Normales. Wem das Fischlokal gehörte, warum er dort arbeitete (wegen einer Dierdre, die dort ebenfalls jobbte). Was sein Job war, wie das Gebäude aussah, die Geräusche, die Stimmung. Wer dort abends auftrat. Wie er sich vom Spüler zum Koch hocharbeitet, mal getadelt, mal gelobt. Wie er die Geborgenheit der festen Abläufe schätzt. Erstaunlich ist, wie schnell der Kopf anfängt, Seths Fischlokal in Echtzeit in eigene Ferienjobs zu übersetzen. Bei mir: Eine Druckerei, Spätschicht, Sommer 1986, nach acht lähmenden Stunden mit einem Automaten-Bier auf dem Dach sitzend, mit dem Blick in die warme Nacht. Und obwohl es sich damals anders anfühlte, denkt man heute: war eine gute Zeit. Wie macht Seth das nur?
Seth triggert Erinnerungen
Mit Symbolen. Die schlichten Zeichnungen sind zugleich präzise und doch so generalisiert, dass sie eigene Erinnerungen triggern. Wie bei der Doppelseite voller Gegenstände. Das Auto, das er damals gern fuhr, ersetzt ein Duftbaum, ein altmodischer Zeigertacho, der Zündschlüssel. Er zeigt einzelne Handgriffe des Spülens. Inszeniert geschickt leere Orte: Eine alte Scheune oder die Küche, in die ein Lichtstrahl fällt. Bäume in der Nacht. Menschenleere, Details, Zooms bremsen den Betrachter so sehr, dass der Eindruck entsteht, man könne mit Seth dorthin zurückkehren, sogar überall hin zurückkehren, für einen verzauberten Augenblick. So kompakt Text und Bild auch wirken, die Langsamkeit lässt Luft und Platz für eigene Gedanken. Bis das Auge selbst den Staub, die Patina ergänzt, bis das Ohr zirpende Grillen ins nächtliche Panorama mixt.

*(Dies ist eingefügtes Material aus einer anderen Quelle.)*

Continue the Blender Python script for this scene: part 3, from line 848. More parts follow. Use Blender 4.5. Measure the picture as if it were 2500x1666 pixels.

Wer das lieben gelernt hat, bekommt kaum genug davon. Und erhält in „Palookaville 24“ zusätzlich einen besonderen Einblick in Seths sehr wohl vorhandenen, stillen Witz. Eine DVD ist beigelegt, mit einem Kurzfilm, der zeigt, dass Seth seine Nostalgie-SlowMo auch komisch einsetzt. So hat er für einen Band bereits den absurden Comicsammler Wimbledon Green erfunden, oder die Bruderschaft der kanadischen Comiczeichner, samt Vereinsheim. Jetzt fabuliert er vom fiktiven Zeichner Albert Batch.
Die erfundene Karriere
Und das tut er gründlich: Er erfindet Batchs Zeitungscomic-Serie „Trout Haven“ samt ihren Hauptprotagonisten, zwei Forellenanglern. Er entwickelt als Hommage an zahlreiche reale Strips auch die „Trout Haven“-Nebenrollen, vom Ortspfarrer über den Polizisten zum Postboten und zum heimlichen Star der Serie, dem Dorfdepp. All das erzählt er im Film mit einem rührend halbdilettantisch gebastelten Puppentheater, das auch das letzte Zimmer des gealterten, verarmten Zeichners zeigt. Sein Sofa, den Plattenspieler, Bücher. Und dann zeigt Seth den letzten Strip, drei der vier Panels sind bereits gezeichnet, es fehlt nur noch der Text, das letzte Panel – bleibt leer. Und als Sahnehäubchen gibt's die Sterbeszene, in der dem alten Mann dämmert, wie er seinen Strip viel besser hätte machen können... Grandioser, liebenswerter Unfug von einem Comicfan, Sammler, Alltagsphilosoph, der selbst stets im Dreiteiler mit Hut auftritt. Altmodisch, bescheiden, jemand, der Zigaretten noch aus einem Etui holt, ein antiquarisches Gegenstück zum dandyhaften Tom Wolfe.

Man kann Seth als einsteigerfreundliches Gesamtkunstwerk verstehen: Seine Nostalgie ist jederzeit zugänglich, es gibt keine Handlung, die man aus den vorherigen Bänden kennen müsste. Es gibt (wahrscheinlich) nur eine einzige Empfehlung: Man sollte so alt sein, dass man schon was vermissen kann.